The merchant said one farmer whose insurance adjuster had estimated a field at 11 bushels an acre found the actual yield at above 40 bushels per acre.
The reports trickled into the futures market at the Kansas City Board of Trade on Thursday, helping pressure prices before the market ended 3 cents higher to 4-1/4 cents lower, with July down 4-1/4 cents at $4.83-1/2 per bushel.
Futures prices were called mixed at the opening Friday.
Speculation over production potential for the winter wheat crop continued with Informa Economics, a Memphis-based analytical firm, on Friday pegging US winter wheat production at 1.3 billion bushels, 23 million bushels below the government's current estimate, trade sources said.
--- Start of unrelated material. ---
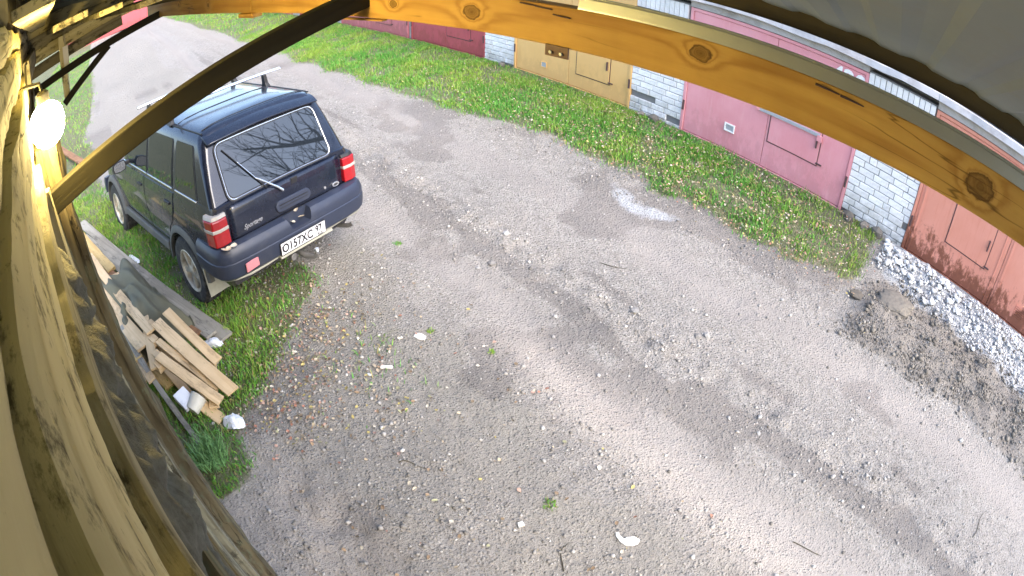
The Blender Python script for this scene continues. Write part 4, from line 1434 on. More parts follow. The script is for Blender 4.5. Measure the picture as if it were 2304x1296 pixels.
PL = [((-8.20, -1.065, .20), (-4.25, .43, .075), .15, .03, 'wood_silver', 'long grey weathered board lying nearest the car', 1.0),
      ((-7.60, -1.02, .22), (-4.32, .30, .12), .13, .028, 'wood_silver', 'grey board half under the olive cloth and next to the outer board', 1.0),
      ((-6.30, -0.72, .25), (-4.40, .17, .13), .11, .03, 'wood_reddish', 'brownish plank just inside the two grey boards', 1.0),
      ((-7.48, -1.08, .38), (-6.15, -.60, .25), .13, .045, 'wood_yellow', 'short yellow-brown beam at the far end of the pile', 1.0),
      ((-6.15, -0.99, .47), (-4.33, -.40, .33), .16, .028, 'wood_pale', 'broad pale plank leading from the shed to the pallet', 1.0),
      ((-5.70, -0.98, .38), (-4.28, -.50, .27), .10, .026, 'wood_yellow', 'narrow yellowish plank below the broad pale one', 1.0),
      ((-5.60, -1.02, .30), (-4.05, -.46, .20), .12, .026, 'wood_pale', 'pale plank at the bottom of the pile by the shed', 1.0),
      ((-4.75, -0.60, .37), (-3.20, -.235, .06), .055, .022, 'wood_silver', 'thin grey lath slanting down to the grass tuft', 1.0),
      ((-3.62, -0.10, .13), (-3.35, .035, .06), .11, .022, 'wood_pale', 'short pale board end beside the crumpled white paper', 1.0),
      ((-5.35, -0.80, .16), (-3.95, -.28, .10), .14, .026, 'wood_yellow', 'yellow plank lowest in the pile below the pallet', 1.0),
      ((-5.05, -0.62, .33), (-3.98, -.44, .22), .09, .024, 'wood_pale', 'pale lath between the pallet and the thin grey lath', 1.0),
      ((-5.9, -0.55, .31), (-5.0, -.62, .30), .12, .026, 'wood_pale', 'pale board end poking out behind the olive cloth', 1.0),
      ((-6.9, -0.95, .30), (-5.75, -.80, .34), .10, .03, 'wood_silver', 'grey board crossing behind the yellow-brown beam', 1.0),
      ((-6.3, -0.86, .50), (-4.42, -.28, .38), .10, .026, 'wood_pale', 'long pale plank on top beside the olive cloth', 1.0),
      ((-13.6, -1.85, .22), (-11.1, -1.02, .24), .16, .04, 'wood_reddish', 'brown plank lying in the far grass below the lamp', 1.0),
      ((-11.5, -1.75, .16), (-9.2, -1.45, .20), .20, .03, 'wood_silver', 'pale grey board lying in the grass past the pile', 1.0)]
for k, (a, b, w, t_, m, lab, tp) in enumerate(PL):
    o = plank('plank', a, b, w, t_, m, None, UP, 0.004, 10, 80 + k, tp, 0.003, -0.01)
    tag(o, lab, 'plank', 'planks heaped beside the shed')

# olive cloth thrown over the pile
plain('olive_cloth', (0.115, 0.112, 0.076), 0.95, 0, 0.15, 6, 0.12, (0.085, 0.083, 0.058))
C0 = np.array([-5.15, -0.40]); ux = np.array([0.93, 0.36]); vy = np.array([-0.36, 0.93])
P = []
for a in np.linspace(-1, 1, 56):
    row = []
    for b in np.linspace(-1, 1, 40):
        rim = 1 - 0.10 * math.sin(5 * a + 1) * abs(b) - 0.12 * math.sin(7 * b) * abs(a)
        p = C0 + ux * a * 0.72 * rim + vy * b * 0.36 * rim
        e = max(abs(a), abs(b))
        d = abs(b + 0.35 * a - 0.1)
        h = 0.30 + 0.13 * (1 - a * a * 0.7) * (1 - b * b * 0.8) - 0.09 * a
        q1 = float(fbm(np.array([a * 1.6 + 3]), np.array([b * 1.6 + 7]), 18, 2)[0]); fold = 0.045 * math.sin(7.5 * b + 2.5 * a + 9 * q1) * (0.4 + q1) + 0.030 * math.sin(5 * a - 11 * b + 14 * q1) + 0.11 * (float(fbm(np.array([a * 1.8]), np.array([b * 2.2]), 8, 2)[0]) - .5)
        h += fold * (0.6 + 0.4 * e)
        h -= 0.16 * max(0, e - 0.72) / 0.28 * (0.6 + 0.4 * math.sin(6 * a + 4 * b))
        row.append((p[0], p[1], h))
    P.append(row)
mb = MB(); mb.grid(P)
cl = mb.build('cloth', 'olive_cloth', None, smooth=True, angle=80, origin=(C0[0], C0[1], 0.2))
so = cl.modifiers.new('t', 'SOLIDIFY'); so.thickness = 0.006
ss = cl.modifiers.new('s', 'SUBSURF'); ss.levels = 1; ss.render_levels = 1
tag(cl, 'crumpled olive-grey cloth thrown over the plank pile', 'cloth')

plain('paper_white', (0.72, 0.74, 0.78), 0.7, 0, 0.12, 14, 0.3, (0.45, 0.47, 0.55))


def crumple(name, c, sx, sy, sz, rot, seed, mat, label, cat):
    """a crushed bag: an uneven, creased closed shape"""
    r = random.Random(seed)
    bm = bmesh.new(); bmesh.ops.create_icosphere(bm, subdivisions=3, radius=1)
    dirs = [Vector((r.uniform(-1, 1), r.uniform(-1, 1), r.uniform(-1, 1))).normalized() for _ in range(13)]
    for v in bm.verts:
        d = v.co.normalized()
        k = min(0.80 / max(0.55, d.dot(q)) for q in dirs if d.dot(q) > 0.3) if any(d.dot(q) > .3 for q in dirs) else 1.2
        k = min(k, 1.3) * (1 + 0.10 * math.sin(9 * d.x + 5 * d.y + seed) * math.sin(11 * d.z + seed))
        v.co = d * k
    me = bpy.data.meshes.new(name); bm.to_mesh(me); bm.free()
    me.transform(Matrix.Rotation(rot, 4, 'Z') @ Matrix.Diagonal((sx, sy, sz, 1)))
    o = put(name, me, mat)
    o.location = (c[0], c[1], tz(c[0], c[1]) + sz * 0.72 + c[2])
    return tag(o, label, cat)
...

US hard red winter wheat production was pegged at 700 million bushels, down from the US Agriculture Department's May estimate of 715 million, traders said.
In export news, the US Department of Agriculture reported Friday that weekly export sales of US wheat last week totalled 352,500 tonnes (old-crop/new-crop), above estimates for 200,000 to 350,000 tonnes.
Also on the export front, Egypt bought 30,000 tonnes of French wheat and Taiwan is set to tender on Tuesday for US wheat. Also, South Korea overnight bought 20,500 tonnes of US wheat, and India finalised contracts for the purchase of 800,000 tonnes of wheat from two firms, including Australia's AWB Ltd, against its tender for the import of three million tonnes.